Requirements: Would you print the material exactly, starting at its first line and ending at the line holding "H=1.55; ZS=3.77; ZT=3.84; ZO=3.84"?

Collected data:
◆ ◆ ◆ ◆
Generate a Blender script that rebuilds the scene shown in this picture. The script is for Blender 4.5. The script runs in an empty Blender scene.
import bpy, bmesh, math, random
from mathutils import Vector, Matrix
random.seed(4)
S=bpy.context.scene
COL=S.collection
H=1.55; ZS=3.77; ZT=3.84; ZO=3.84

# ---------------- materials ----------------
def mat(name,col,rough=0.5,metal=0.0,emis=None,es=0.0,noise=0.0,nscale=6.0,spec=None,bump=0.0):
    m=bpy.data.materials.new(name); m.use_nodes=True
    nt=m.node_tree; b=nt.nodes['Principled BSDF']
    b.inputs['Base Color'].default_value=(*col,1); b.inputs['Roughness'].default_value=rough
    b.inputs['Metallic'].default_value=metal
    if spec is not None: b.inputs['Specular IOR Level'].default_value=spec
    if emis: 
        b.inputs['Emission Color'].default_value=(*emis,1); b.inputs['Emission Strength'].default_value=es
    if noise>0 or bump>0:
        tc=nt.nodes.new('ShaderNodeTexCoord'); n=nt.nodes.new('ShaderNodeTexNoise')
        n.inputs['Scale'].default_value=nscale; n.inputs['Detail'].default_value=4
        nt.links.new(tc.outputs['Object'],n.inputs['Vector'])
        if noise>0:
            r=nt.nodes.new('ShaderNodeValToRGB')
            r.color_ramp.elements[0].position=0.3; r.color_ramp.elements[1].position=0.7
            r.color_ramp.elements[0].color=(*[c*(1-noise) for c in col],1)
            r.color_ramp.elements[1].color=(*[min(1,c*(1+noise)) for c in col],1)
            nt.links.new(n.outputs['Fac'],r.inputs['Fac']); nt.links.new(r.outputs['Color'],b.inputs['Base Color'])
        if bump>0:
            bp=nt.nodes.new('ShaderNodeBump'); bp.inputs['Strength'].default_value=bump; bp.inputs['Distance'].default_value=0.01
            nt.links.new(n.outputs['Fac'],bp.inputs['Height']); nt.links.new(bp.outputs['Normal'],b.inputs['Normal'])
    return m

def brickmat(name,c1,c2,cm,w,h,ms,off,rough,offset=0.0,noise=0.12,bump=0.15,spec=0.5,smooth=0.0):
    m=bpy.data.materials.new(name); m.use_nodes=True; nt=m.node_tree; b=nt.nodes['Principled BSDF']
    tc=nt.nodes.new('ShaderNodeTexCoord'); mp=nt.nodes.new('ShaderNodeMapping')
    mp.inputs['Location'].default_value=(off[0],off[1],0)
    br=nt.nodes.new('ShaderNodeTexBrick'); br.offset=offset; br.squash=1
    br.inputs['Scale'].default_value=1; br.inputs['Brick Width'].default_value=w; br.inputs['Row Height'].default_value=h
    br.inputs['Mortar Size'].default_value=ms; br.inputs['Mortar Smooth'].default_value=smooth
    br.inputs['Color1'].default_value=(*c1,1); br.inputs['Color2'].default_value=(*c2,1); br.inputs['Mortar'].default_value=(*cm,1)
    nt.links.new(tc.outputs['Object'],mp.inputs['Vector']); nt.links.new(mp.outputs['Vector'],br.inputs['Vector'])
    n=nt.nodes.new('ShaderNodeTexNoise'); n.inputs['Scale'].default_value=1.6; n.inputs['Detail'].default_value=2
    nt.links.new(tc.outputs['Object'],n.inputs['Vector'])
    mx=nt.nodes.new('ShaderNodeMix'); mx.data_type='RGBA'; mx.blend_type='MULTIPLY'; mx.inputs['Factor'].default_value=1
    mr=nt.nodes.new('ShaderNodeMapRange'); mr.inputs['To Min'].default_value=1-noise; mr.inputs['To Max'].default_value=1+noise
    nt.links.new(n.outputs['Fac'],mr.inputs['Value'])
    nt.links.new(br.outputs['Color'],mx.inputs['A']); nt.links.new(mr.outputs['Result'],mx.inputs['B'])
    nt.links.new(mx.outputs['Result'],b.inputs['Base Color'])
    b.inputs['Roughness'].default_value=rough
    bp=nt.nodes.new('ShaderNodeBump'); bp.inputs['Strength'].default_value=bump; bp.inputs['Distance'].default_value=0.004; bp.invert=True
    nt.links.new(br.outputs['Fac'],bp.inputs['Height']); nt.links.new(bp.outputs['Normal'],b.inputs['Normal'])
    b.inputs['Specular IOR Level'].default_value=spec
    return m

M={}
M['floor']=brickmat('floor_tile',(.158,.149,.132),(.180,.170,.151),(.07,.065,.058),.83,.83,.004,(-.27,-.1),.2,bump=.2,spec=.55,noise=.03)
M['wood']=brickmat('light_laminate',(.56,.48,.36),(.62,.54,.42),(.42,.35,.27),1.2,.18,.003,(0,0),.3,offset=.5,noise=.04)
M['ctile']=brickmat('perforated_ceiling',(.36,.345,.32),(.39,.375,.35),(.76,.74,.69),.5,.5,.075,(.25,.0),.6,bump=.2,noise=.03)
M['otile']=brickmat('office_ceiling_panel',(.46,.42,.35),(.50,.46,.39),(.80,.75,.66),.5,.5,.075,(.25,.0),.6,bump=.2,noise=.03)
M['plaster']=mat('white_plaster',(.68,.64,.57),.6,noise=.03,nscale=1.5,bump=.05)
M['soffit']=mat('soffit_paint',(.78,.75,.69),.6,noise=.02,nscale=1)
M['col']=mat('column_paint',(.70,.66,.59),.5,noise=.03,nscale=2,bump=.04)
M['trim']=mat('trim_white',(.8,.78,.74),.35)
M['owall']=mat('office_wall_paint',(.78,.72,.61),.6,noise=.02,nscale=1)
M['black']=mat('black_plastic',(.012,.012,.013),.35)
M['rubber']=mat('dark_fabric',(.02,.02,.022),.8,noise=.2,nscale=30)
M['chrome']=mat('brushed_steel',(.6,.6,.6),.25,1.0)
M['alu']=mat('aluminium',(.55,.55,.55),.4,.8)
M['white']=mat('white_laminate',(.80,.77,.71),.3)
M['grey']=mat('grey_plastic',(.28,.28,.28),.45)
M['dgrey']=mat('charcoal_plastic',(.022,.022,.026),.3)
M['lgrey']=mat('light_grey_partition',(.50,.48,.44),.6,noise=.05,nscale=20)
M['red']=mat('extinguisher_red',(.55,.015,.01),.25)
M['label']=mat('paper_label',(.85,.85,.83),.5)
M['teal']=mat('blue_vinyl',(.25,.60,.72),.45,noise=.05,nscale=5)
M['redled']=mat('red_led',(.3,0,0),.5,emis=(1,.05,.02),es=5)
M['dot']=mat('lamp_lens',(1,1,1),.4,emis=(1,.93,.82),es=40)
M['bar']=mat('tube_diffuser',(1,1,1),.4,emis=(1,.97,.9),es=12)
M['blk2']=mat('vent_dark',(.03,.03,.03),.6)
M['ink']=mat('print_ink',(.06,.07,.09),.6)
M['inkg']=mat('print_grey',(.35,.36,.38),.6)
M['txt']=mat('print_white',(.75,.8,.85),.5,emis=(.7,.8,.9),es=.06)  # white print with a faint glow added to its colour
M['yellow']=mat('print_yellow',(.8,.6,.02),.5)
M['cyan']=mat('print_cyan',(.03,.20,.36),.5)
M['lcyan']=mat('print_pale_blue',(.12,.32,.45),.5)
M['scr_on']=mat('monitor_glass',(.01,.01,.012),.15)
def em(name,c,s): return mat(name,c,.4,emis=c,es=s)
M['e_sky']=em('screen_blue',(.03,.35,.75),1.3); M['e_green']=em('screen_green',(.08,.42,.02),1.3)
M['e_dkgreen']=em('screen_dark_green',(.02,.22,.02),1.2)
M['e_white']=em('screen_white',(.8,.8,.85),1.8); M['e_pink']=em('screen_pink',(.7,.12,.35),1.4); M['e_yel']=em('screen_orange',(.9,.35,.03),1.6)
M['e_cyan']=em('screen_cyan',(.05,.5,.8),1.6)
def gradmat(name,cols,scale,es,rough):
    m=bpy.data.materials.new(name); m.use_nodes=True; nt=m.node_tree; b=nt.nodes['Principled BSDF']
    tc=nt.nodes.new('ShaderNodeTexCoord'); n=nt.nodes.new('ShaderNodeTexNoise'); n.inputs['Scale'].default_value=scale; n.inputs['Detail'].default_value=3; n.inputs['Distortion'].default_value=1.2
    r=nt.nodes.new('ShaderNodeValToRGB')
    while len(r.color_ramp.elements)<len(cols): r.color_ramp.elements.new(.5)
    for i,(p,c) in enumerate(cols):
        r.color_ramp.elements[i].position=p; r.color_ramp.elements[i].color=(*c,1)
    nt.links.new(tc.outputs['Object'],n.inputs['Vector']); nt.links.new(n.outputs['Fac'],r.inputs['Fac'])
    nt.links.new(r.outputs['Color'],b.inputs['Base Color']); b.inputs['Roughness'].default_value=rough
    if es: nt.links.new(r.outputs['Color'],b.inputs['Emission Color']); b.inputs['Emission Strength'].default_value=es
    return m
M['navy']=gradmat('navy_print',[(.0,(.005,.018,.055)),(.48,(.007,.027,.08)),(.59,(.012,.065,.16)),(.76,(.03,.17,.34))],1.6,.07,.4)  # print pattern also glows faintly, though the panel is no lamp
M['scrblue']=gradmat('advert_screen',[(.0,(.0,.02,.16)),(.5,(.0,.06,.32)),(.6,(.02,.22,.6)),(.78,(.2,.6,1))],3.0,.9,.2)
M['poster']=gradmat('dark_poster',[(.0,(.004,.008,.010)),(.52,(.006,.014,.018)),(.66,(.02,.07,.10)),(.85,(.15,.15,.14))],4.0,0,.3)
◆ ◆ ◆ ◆
Full solution:
Generate a Blender script that rebuilds the scene shown in this picture. The script is for Blender 4.5. The script runs in an empty Blender scene.
import bpy, bmesh, math, random
from mathutils import Vector, Matrix
random.seed(4)
S=bpy.context.scene
COL=S.collection
H=1.55; ZS=3.77; ZT=3.84; ZO=3.84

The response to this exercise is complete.